14 июля 1888 года в письме к И. Л. Леонтьеву (Щеглову) Антон Павлович пишет: «Целый день мы (т. е. Чехов и Суворин, у которого он отдыхал в Феодосии. – Б. Ш.) проводим в разговорах. Ночь тоже. И мало-помалу я обращаюсь в разговорную машину. Решили мы уже все вопросы и наметили тьму новых, еще не приподнятых вопросов».
Что же это были за вопросы? Суворин издает крамольное «Путешествие» Радищева. Его сын А. А. Суворин издает исследование «Княгиня К. Р. Дашкова». Покровитель А. Н. Радищева князь А. Р. Воронцов и К. Р. Дашкова-Воронцова – брат и сестра. Катерина Романовна принимала посильное участие в судьбе Радищева. И, по всей видимости, среди тех тем, которые обсуждались Чеховым с Сувориным, были вопросы, связанные с «Путешествием из Петербурга в Москву» и планируемым в юбилейном году путешествием Чехова на Сахалин…»

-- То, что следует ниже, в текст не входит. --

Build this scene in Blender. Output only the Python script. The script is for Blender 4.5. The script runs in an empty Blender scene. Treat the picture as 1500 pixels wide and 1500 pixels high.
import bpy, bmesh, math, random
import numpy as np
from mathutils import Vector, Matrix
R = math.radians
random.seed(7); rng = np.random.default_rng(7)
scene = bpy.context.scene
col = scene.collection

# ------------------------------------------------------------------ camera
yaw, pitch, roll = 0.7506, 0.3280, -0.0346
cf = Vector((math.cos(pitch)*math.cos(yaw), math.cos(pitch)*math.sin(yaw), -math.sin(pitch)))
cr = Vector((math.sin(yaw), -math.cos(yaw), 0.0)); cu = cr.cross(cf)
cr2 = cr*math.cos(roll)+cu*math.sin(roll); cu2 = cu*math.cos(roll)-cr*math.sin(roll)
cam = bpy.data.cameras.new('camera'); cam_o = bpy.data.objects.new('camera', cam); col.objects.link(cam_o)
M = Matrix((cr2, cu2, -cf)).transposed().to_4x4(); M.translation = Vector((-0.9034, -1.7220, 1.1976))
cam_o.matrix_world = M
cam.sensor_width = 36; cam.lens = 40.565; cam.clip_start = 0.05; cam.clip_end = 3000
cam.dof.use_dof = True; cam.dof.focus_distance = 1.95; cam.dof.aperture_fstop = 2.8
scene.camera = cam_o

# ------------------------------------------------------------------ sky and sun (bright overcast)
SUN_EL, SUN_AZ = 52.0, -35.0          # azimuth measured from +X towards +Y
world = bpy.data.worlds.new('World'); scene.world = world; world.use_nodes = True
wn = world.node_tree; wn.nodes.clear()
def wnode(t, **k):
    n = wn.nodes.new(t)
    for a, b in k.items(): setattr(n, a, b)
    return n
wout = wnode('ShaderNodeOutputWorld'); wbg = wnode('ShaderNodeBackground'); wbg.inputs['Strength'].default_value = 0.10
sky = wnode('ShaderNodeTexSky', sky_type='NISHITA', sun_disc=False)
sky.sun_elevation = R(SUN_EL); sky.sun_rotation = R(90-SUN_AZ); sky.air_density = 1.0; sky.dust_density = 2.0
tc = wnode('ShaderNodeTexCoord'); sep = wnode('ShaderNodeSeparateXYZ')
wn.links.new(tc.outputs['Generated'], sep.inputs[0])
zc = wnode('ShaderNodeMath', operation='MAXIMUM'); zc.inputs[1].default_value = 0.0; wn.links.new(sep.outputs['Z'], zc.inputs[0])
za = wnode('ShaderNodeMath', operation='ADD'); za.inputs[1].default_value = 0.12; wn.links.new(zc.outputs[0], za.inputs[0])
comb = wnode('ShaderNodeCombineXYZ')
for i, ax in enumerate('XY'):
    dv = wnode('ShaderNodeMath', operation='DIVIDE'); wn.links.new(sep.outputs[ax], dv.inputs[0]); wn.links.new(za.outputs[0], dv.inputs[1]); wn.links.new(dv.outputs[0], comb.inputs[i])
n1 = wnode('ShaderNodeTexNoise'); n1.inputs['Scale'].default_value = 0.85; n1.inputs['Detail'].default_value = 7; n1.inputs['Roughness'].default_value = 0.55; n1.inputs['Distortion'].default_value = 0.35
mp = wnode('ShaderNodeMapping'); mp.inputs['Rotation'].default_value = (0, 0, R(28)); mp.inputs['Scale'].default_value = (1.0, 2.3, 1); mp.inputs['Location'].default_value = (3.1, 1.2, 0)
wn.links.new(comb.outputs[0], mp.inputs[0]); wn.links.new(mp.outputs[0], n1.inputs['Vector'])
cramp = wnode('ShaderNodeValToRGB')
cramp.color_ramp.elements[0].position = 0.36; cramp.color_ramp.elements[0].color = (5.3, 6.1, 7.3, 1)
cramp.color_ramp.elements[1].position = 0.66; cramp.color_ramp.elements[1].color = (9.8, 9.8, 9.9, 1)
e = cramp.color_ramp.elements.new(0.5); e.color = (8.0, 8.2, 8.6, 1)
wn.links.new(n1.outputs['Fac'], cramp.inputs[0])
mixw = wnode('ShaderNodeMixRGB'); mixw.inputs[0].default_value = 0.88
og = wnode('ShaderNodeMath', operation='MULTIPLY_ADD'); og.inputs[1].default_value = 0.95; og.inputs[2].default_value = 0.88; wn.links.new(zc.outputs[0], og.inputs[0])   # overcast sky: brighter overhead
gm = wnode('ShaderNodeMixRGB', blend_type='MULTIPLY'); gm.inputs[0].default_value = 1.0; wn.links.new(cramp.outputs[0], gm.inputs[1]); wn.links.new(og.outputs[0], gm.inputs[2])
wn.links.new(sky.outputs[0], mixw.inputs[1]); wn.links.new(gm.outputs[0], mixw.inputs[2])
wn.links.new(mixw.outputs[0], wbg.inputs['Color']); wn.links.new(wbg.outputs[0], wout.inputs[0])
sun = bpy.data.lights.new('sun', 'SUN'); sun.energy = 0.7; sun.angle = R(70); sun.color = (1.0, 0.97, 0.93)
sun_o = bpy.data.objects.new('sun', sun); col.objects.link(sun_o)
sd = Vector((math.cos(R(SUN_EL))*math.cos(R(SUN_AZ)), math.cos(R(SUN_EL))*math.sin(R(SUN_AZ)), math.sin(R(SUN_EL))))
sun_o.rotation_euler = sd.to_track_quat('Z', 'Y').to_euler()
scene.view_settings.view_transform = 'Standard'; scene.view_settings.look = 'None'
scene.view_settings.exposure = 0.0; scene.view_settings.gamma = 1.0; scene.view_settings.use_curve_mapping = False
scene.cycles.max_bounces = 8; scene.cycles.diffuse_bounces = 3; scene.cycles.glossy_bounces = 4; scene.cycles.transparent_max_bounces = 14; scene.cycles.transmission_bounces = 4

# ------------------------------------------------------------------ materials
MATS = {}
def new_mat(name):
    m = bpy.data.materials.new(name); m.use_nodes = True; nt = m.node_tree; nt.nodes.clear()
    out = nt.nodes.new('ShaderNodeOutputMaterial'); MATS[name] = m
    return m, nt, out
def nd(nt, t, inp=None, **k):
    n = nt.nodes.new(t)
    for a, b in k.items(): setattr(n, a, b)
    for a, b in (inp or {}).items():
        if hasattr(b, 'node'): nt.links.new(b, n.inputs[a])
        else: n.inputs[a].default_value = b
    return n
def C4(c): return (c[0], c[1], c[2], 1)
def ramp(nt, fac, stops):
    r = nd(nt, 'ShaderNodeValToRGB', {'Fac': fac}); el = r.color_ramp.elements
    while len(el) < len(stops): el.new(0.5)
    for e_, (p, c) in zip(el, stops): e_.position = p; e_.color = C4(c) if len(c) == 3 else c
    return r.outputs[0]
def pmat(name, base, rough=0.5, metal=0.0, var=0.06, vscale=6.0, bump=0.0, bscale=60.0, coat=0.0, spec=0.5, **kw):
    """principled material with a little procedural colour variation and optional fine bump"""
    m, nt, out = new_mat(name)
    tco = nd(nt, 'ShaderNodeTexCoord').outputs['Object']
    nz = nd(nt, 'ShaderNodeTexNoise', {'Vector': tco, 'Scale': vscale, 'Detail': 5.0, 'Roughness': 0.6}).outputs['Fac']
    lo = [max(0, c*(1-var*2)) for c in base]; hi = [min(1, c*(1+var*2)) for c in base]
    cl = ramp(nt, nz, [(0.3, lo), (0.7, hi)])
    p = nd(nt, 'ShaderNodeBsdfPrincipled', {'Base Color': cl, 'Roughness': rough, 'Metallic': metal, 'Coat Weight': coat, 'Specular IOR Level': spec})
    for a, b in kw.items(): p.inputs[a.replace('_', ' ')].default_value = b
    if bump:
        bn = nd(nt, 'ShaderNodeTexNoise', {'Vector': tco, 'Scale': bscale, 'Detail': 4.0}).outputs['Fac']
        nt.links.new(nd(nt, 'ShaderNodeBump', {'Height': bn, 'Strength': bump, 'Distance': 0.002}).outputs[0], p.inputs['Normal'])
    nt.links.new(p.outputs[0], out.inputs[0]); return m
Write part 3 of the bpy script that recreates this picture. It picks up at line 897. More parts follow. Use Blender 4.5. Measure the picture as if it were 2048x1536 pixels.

В логический ряд косвенных доказательств связи между этими двумя путешествиями Г. И. Мироманов ввел также тот любопытный факт, что в Таганроге – на родине А. П. Чехова – с 1856 по 1865 г. проживал сын Радищева Павел Александрович. И если все доводы Г. И. Мироманова можно оспаривать, то влияние книги Радищева на чеховские путевые заметки несомненно: та же тональность в обличении «чудища», которое «обло, озорно, огромно, стозевно и лаяй». Сравните хотя бы две фразы, свидетельствующие об авторском отношении к предмету наблюдений:
«Я взглянул окрест меня – душа моя страданиями человечества уязвлена стала…» – начинает свой рассказ Радищев.
«…Я вижу крайнюю, предельную степень унижения человека, дальше которой нельзя уже идти», – вторит ему Чехов.
Можно привести еще целый ряд аналогичных примеров почти дословных совпадений, но это не входит в мою задачу. Однако не могу удержаться, чтобы не отметить, что чеховским предзнаменованиям счастливейшего будущего сибирской земли за сто лет предшествовали пророческие слова А. Н. Радищева, конвоируемого в Илимский острог: «Как богата Сибирь своими природными дарами! Какой это мощный край!.. Ей предстоит сыграть великую роль в летописях мира…»
Дорога Антона Павловича до Сахалина продолжалась почти три месяца – 81 день.
Это был трудный и рискованный путь в открытой повозке то под холодным дождем по гиблой грязи с переправами через бурные в половодье реки, то в жару и зной сквозь удушливый дым лесных пожаров.
«…От неспанья и постоянной возни с багажом, от прыганья и голодовки было кровохарканье, которое портило мне настроение, и без того неважное», – признается писатель в одном из писем с дороги.